1 人当たり家計消費額対比で見た最低賃金を都道府県別に比較すると最低賃金に地域差は見られず、各都道府県の最低賃金額が決定される過程で、生計費に応じた水準の設定が実効的に行われていることを示唆している。

https://www.dir.co.jp/report/research/economics/japan/20190820_020976.pdf

つまり、 経済構造や就業形態、賃金分布などの違いを除くと、日本の最低賃金は低くないことがわかる。よって、 日本の最低賃金は国際的に見て低い水準であるは、Dout。

③日本の最低賃金は国際的に見て低い水準であるを検証

「米ドル換算・フルタイム労働者対比」で見た最低賃金は主要先進国に見劣りしている。よってBelive

一方、フルタイム労働者だけでなく、パートタイム労働者を含めた一国全体の平均賃金で比べれば、最低賃金の姿は大きく変わる。図表 3 はマクロで見た雇用者所得(雇用者報酬)または賃金・俸給を総労働時間で除した平均賃金対比の最低賃金を国際比較したものだが、日本は OECD 加盟国の中でも高めに位置しており、フランスや英国並みの水準である。
日本のフルタイム労働者は「総合職」に代表されるように、職務遂行能力に応じて給料が決まることが多い。これに対して海外では、定められた職務内容に応じて給料が決まる「ジョブ型雇用」が一般的だ。また、フルタイムとパートタイムの賃金格差(図表 4)や賃金の分布も、日本と海外で異なるだろう。これらの点を考慮しなければ、フルタイム労働者の賃金水準だけを物差しにしても、日本の最低賃金が低いとは言い切れない。よってDout。

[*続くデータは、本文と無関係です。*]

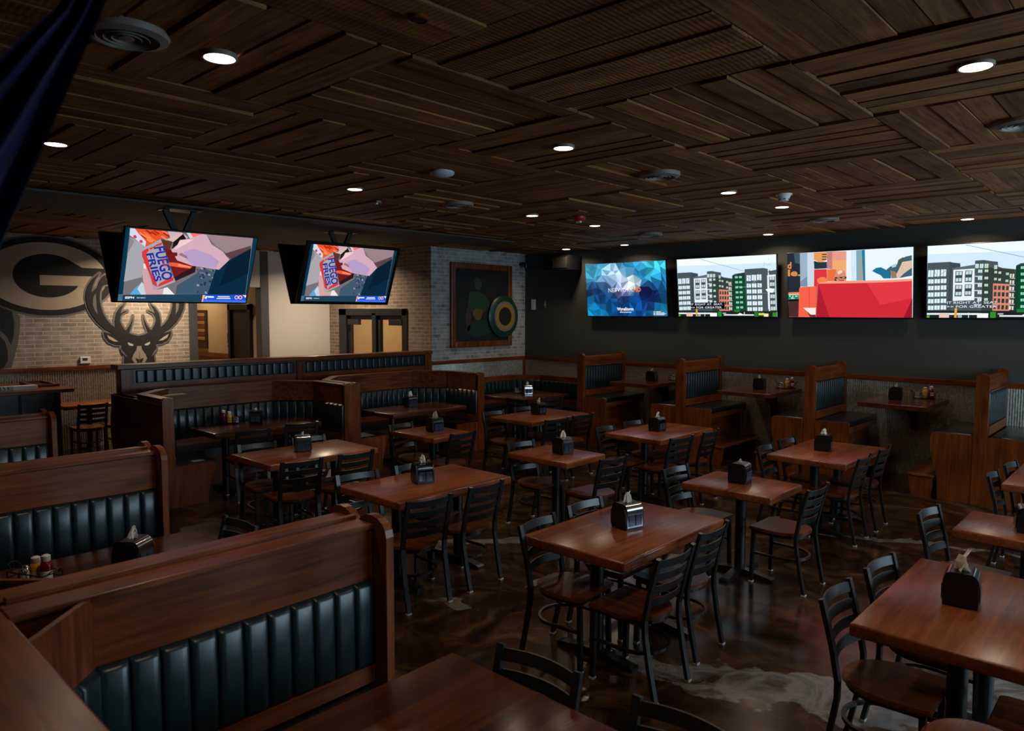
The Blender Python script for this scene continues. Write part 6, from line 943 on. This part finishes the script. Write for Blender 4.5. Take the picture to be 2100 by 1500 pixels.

https://www.dir.co.jp/report/research/economics/japan/20190820_020976.pdf

1 人当たり家計消費額対比で見ると日本の最低賃金は低くない

各国の経済構造や就業形態、賃金分布などの違いによる影響を受けにくい指標として、最低賃金で 1 年間働く場合(労働時間を年 2,000 時間と想定)の年収が、平均的な消費額の何パーセントに相当するのか、を国際比較のベンチマークとした場合、

日本は 2017年で 71.8%と OECD 加盟国の平均値をやや上回る水準である。イタリアを除く G7 諸国で比較すると、フランスやドイツ、英国を下回るが、米国やカナダよりも上位にある。日本では 2018 年度に最低賃金が平均消費額を上回るペースで引き上げられたことで 73.2%まで上昇しており、2019 年度もさらに上昇する見込みである。こうしたことを踏まえれば、「日本の最低賃金は国際的に見て低くない」と評価してよいだろう。

https://www.dir.co.jp/report/research/economics/japan/20190820_020976.pdf

日本の最低賃金は国際的に見て低い水準である 各国の経済構造や就業形態、賃金分布などの違いによる影響を受けにくい指標を用いる場合、日本の最低賃金は低くない。よってDout

結論、アトキンソンの3つの主張はすべてDoutである。

 アトキンソンにとっては「データに意味や意義を持たせる」のが優秀なアナリスト。つまり、メンタルモデルがアナリストであるアトキンソンがデータを用いて説明する場合は、彼のポジショントークが始まったと見做す批判的思考をもって査読する必要があるということが結論付けられた。